** Start Material **

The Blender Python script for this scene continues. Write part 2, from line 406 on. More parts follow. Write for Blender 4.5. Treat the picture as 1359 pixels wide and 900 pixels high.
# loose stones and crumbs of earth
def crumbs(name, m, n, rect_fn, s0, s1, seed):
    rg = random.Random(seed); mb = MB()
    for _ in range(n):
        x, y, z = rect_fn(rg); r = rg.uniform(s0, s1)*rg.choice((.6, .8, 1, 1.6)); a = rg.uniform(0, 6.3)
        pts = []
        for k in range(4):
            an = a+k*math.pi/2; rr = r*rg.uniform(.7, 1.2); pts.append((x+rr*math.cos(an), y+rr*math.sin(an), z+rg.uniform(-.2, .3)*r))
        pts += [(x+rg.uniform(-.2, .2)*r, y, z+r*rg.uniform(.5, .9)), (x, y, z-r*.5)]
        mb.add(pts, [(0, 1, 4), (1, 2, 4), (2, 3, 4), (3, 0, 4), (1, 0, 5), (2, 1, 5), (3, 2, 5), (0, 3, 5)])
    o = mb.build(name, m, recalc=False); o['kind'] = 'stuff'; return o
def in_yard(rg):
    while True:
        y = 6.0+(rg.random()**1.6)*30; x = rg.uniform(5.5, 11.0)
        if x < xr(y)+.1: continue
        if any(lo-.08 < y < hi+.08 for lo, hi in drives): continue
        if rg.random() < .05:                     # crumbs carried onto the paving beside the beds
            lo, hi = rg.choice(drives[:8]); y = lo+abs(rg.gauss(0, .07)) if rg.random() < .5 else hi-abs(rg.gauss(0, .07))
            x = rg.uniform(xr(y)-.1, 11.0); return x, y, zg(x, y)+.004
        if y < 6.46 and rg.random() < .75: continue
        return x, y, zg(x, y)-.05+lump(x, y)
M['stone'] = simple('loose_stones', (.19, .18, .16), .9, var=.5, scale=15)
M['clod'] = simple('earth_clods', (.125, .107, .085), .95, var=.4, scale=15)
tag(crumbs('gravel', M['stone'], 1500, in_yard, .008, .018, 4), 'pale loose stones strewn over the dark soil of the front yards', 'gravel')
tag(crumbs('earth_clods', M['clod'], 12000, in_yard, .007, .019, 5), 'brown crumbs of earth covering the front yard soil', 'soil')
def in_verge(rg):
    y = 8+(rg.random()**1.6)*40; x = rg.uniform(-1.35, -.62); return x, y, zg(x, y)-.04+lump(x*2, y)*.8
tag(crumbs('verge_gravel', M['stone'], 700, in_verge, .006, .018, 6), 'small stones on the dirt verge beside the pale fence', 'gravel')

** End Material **

> [Directions for this task]:
Extract all the material, leaving every line as it is.

> [Output below]:
The Blender Python script for this scene continues. Write part 2, from line 406 on. More parts follow. Write for Blender 4.5. Treat the picture as 1359 pixels wide and 900 pixels high.
# loose stones and crumbs of earth
def crumbs(name, m, n, rect_fn, s0, s1, seed):
    rg = random.Random(seed); mb = MB()
    for _ in range(n):
        x, y, z = rect_fn(rg); r = rg.uniform(s0, s1)*rg.choice((.6, .8, 1, 1.6)); a = rg.uniform(0, 6.3)
        pts = []
        for k in range(4):
            an = a+k*math.pi/2; rr = r*rg.uniform(.7, 1.2); pts.append((x+rr*math.cos(an), y+rr*math.sin(an), z+rg.uniform(-.2, .3)*r))
        pts += [(x+rg.uniform(-.2, .2)*r, y, z+r*rg.uniform(.5, .9)), (x, y, z-r*.5)]
        mb.add(pts, [(0, 1, 4), (1, 2, 4), (2, 3, 4), (3, 0, 4), (1, 0, 5), (2, 1, 5), (3, 2, 5), (0, 3, 5)])
    o = mb.build(name, m, recalc=False); o['kind'] = 'stuff'; return o
def in_yard(rg):
    while True:
        y = 6.0+(rg.random()**1.6)*30; x = rg.uniform(5.5, 11.0)
        if x < xr(y)+.1: continue
        if any(lo-.08 < y < hi+.08 for lo, hi in drives): continue
        if rg.random() < .05:                     # crumbs carried onto the paving beside the beds
            lo, hi = rg.choice(drives[:8]); y = lo+abs(rg.gauss(0, .07)) if rg.random() < .5 else hi-abs(rg.gauss(0, .07))
            x = rg.uniform(xr(y)-.1, 11.0); return x, y, zg(x, y)+.004
        if y < 6.46 and rg.random() < .75: continue
        return x, y, zg(x, y)-.05+lump(x, y)
M['stone'] = simple('loose_stones', (.19, .18, .16), .9, var=.5, scale=15)
M['clod'] = simple('earth_clods', (.125, .107, .085), .95, var=.4, scale=15)
tag(crumbs('gravel', M['stone'], 1500, in_yard, .008, .018, 4), 'pale loose stones strewn over the dark soil of the front yards', 'gravel')
tag(crumbs('earth_clods', M['clod'], 12000, in_yard, .007, .019, 5), 'brown crumbs of earth covering the front yard soil', 'soil')
def in_verge(rg):
    y = 8+(rg.random()**1.6)*40; x = rg.uniform(-1.35, -.62); return x, y, zg(x, y)-.04+lump(x*2, y)*.8
tag(crumbs('verge_gravel', M['stone'], 700, in_verge, .006, .018, 6), 'small stones on the dirt verge beside the pale fence', 'gravel')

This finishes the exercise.